Police culture is changing. Yes, this change is painfully slow and incremental, and many argue we have no time to wait. However, starting over is not realistic or reasonable. Police reform in Seattle and Washington state has not been successful in changing police culture entirely or in other jurisdictions across the country and does not change the hard, heartbreaking fact that police killed Floyd. The Major Cities Chiefs Association and the International Association of Chiefs of Police condemned Floyd’s death, noting that Floyd’s arrest was horrific and blatantly inconsistent with good police procedure on use of force. Police culture has been slowly changing for many years through the implementation of guardian-oriented policing, policy and oversight, crisis intervention training, community policing, and police-community engagement efforts, collaborative partnerships with mental-health and social-service agencies, and the increase in women and minorities in law enforcement.
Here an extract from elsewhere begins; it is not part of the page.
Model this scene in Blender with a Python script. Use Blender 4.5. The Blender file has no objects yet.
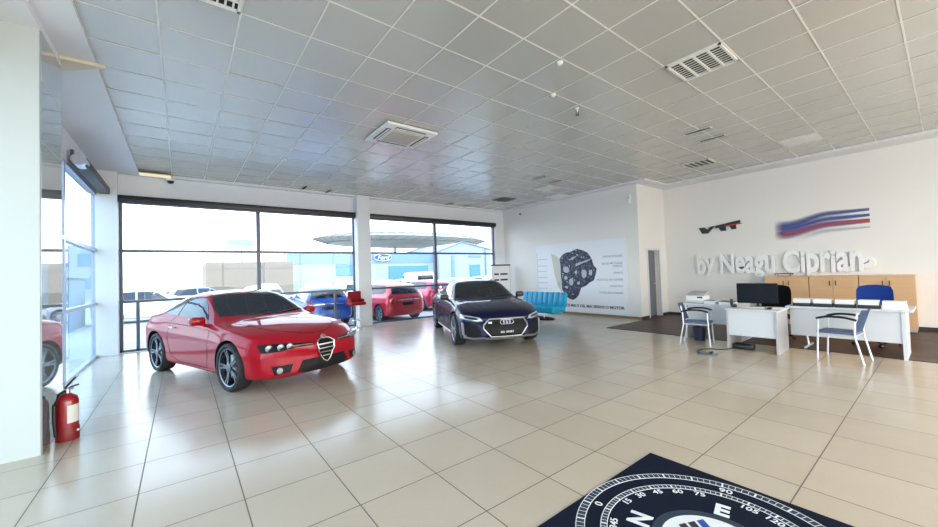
import bpy, bmesh, math, random
from mathutils import Vector, Matrix
from mathutils.bvhtree import BVHTree
PI = math.pi
S = bpy.context.scene
COL = S.collection
rnd = random.Random(7)

# ------------------------------------------------------------------ camera
cam_d = bpy.data.cameras.new('camera')
cam_d.sensor_width = 36.0
cam_d.lens = 371.3 * 36.0 / 938.0
cam_d.clip_end = 500
cam = bpy.data.objects.new('camera', cam_d)
COL.objects.link(cam)
yaw, pitch, roll = math.radians(37.78), math.radians(1.467), math.radians(-1.882)
fw = Vector((math.sin(yaw)*math.cos(pitch), math.cos(yaw)*math.cos(pitch), math.sin(pitch)))
r0 = Vector((math.cos(yaw), -math.sin(yaw), 0)); u0 = r0.cross(fw)
rr = math.cos(roll)*r0 + math.sin(roll)*u0
uu = -math.sin(roll)*r0 + math.cos(roll)*u0
M = Matrix((rr, uu, -fw)).transposed().to_4x4()
M.translation = Vector((0, 0, 1.5))
cam.matrix_world = M
S.camera = cam

# ------------------------------------------------------------------ light
w = bpy.data.worlds.new('world'); S.world = w; w.use_nodes = True
nt = w.node_tree; bg = nt.nodes['Background']
tc = nt.nodes.new('ShaderNodeTexCoord'); sx = nt.nodes.new('ShaderNodeSeparateXYZ')
cr = nt.nodes.new('ShaderNodeValToRGB')
cr.color_ramp.elements[0].position = 0.0; cr.color_ramp.elements[0].color = (.97, .98, 1, 1)
cr.color_ramp.elements[1].position = 0.7; cr.color_ramp.elements[1].color = (.50, .70, 1, 1)
nt.links.new(tc.outputs['Generated'], sx.inputs[0]); nt.links.new(sx.outputs['Z'], cr.inputs[0])
nt.links.new(cr.outputs[0], bg.inputs['Color'])
bg.inputs['Strength'].default_value = 4.6

def area(name, loc, rot, sx_, sy_, power, color):
    l = bpy.data.lights.new(name, 'AREA'); l.shape = 'RECTANGLE'; l.size = sx_; l.size_y = sy_
    l.energy = power; l.color = color
    o = bpy.data.objects.new(name, l); COL.objects.link(o)
    o.location = loc; o.rotation_euler = rot
    return o
sun = bpy.data.lights.new('sun', 'SUN'); sun.energy = 2.0; sun.angle = .02; sun.color = (1, .95, .88)
so = bpy.data.objects.new('sun', sun); COL.objects.link(so)
so.rotation_euler = Vector((.62, -.45, .75)).to_track_quat('Z', 'Y').to_euler()
# fill lamps added inside the unseen back and left glazing to boost its daylight
area('daylight_fill_back', (5.2, -4.3, 2.0), (-PI/2, 0, PI), 13.0, 3.4, 430, (1, .89, .74))
area('daylight_fill_side', (-1.9, 1.0, 1.9), (0, -PI/2, 0), 3.3, 7.5, 45, (.9, .95, 1))
S.view_settings.view_transform = 'Standard'
S.view_settings.look = 'None'
S.view_settings.exposure = 0.24
S.view_settings.gamma = 1
S.view_settings.use_curve_mapping = False
try:
    S.cycles.max_bounces = 10; S.cycles.transparent_max_bounces = 12
    S.cycles.caustics_reflective = False; S.cycles.caustics_refractive = False
    S.cycles.sample_clamp_indirect = 6
except Exception:
    pass

# ------------------------------------------------------------------ materials
def mat(name, col, rough=.5, metal=0., coat=0., spec=.5, emit=None, est=1., var=0., vscale=8., bump=0., bscale=60., alpha=1., trans=0.):
    m = bpy.data.materials.new(name); m.use_nodes = True
    n = m.node_tree; b = n.nodes['Principled BSDF']
    b.inputs['Base Color'].default_value = (*col, 1)
    b.inputs['Roughness'].default_value = rough
    b.inputs['Metallic'].default_value = metal
    b.inputs['Coat Weight'].default_value = coat
    b.inputs['Coat Roughness'].default_value = .03
    b.inputs['Specular IOR Level'].default_value = spec
    if trans: b.inputs['Transmission Weight'].default_value = trans
    if emit:
        b.inputs['Emission Color'].default_value = (*emit, 1); b.inputs['Emission Strength'].default_value = est
    if var or bump:
        t = n.nodes.new('ShaderNodeTexCoord')
    if var:
        z = n.nodes.new('ShaderNodeTexNoise'); z.inputs['Scale'].default_value = vscale; z.inputs['Detail'].default_value = 4
        n.links.new(t.outputs['Object'], z.inputs['Vector'])
        mx = n.nodes.new('ShaderNodeMix'); mx.data_type = 'RGBA'
        mx.inputs[6].default_value = (*[c*(1-var) for c in col], 1); mx.inputs[7].default_value = (*[min(1, c*(1+var)) for c in col], 1)
        n.links.new(z.outputs['Fac'], mx.inputs[0]); n.links.new(mx.outputs[2], b.inputs['Base Color'])
    if bump:
        z2 = n.nodes.new('ShaderNodeTexNoise'); z2.inputs['Scale'].default_value = bscale; z2.inputs['Detail'].default_value = 3
        n.links.new(t.outputs['Object'], z2.inputs['Vector'])
        bp = n.nodes.new('ShaderNodeBump'); bp.inputs['Strength'].default_value = bump; bp.inputs['Distance'].default_value = .01
        n.links.new(z2.outputs['Fac'], bp.inputs['Height']); n.links.new(bp.outputs[0], b.inputs['Normal'])
    return m

class NG:
    "tiny node helper"
    def __init__(s, m): s.n = m.node_tree; s.b = s.n.nodes['Principled BSDF']
    def math(s, op, a, b=None, c=None):
        k = s.n.nodes.new('ShaderNodeMath'); k.operation = op
        for i, v in enumerate((a, b, c)):
            if v is None: continue
            if isinstance(v, (int, float)): k.inputs[i].default_value = v
            else: s.n.links.new(v, k.inputs[i])
        return k.outputs[0]
    def mix(s, f, a, b):
        k = s.n.nodes.new('ShaderNodeMix'); k.data_type = 'RGBA'
        for i, v in ((0, f), (6, a), (7, b)):
            if isinstance(v, tuple): k.inputs[i].default_value = (*v, 1)
            elif isinstance(v, (int, float)): k.inputs[i].default_value = v
            else: s.n.links.new(v, k.inputs[i])
        return k.outputs[2]
    def xyz(s):
        t = s.n.nodes.new('ShaderNodeTexCoord'); p = s.n.nodes.new('ShaderNodeSeparateXYZ')
        s.n.links.new(t.outputs['Object'], p.inputs[0]); return t.outputs['Object'], p.outputs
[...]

The clashes between protesters and police in Seattle over the use of tear gas and crowd-control tactics, and Mayor Jenny Durkan and Seattle Police Chief Carmen Best’s willingness to listen to the protesters and modify SPD’s approach by “meeting peace with peace” reflects this change in police culture and willingness to work with the community for change.
We need the police. The police are the first responders to a broad range of public-safety issues and serious crime. Crime will not end if we abolish or defund the police. If the police are defunded, there will be delayed response when people who are in need call 911, fewer police on the street in neighborhoods and communities, and lack of police capacity to respond to serious crimes that present significant threats to public safety. If we defund the police, those most affected will be the poor and the marginalized. Wealthy neighborhoods will hire private security as they are already doing, and poorer neighborhoods will have to fend for themselves even more than they already have to. Delays in police response and lack of police capacity will increase fear of crime, render victims of crime helpless and wreak havoc on communities, especially communities of color, even more so than is already the case.
Are we there yet? No. We all owe Floyd’s family and every Black American and person of color who has to fear the police an apology and a promise that law enforcement in the United States will never again be the same as it was the day Floyd was killed. Justice for Floyd means prosecuting officers and those who stand by and do nothing, policing that is inclusive of the community, crisis intervention and de-escalation training in all police agencies, empathetic police training in police academies, and commitment from law enforcement personnel and every community member to speak out against racism and police power that violates civil liberty.
Now is the time to test the accountability mechanisms implemented through years of police reform in Seattle. These reforms have made a difference and offer a framework for moving forward. Now is not the time to defund the police but to do the opposite — to invest in our police agencies to build on local and national police reforms. Every law enforcement officer who wears a badge, who takes their oath of service to uphold the law, who is trusted with extraordinary authoritative power to protect public safety, has the personal and professional responsibility to do their jobs in a way that values every single human life to ensure that there will not be another wrongful death at the hands of police.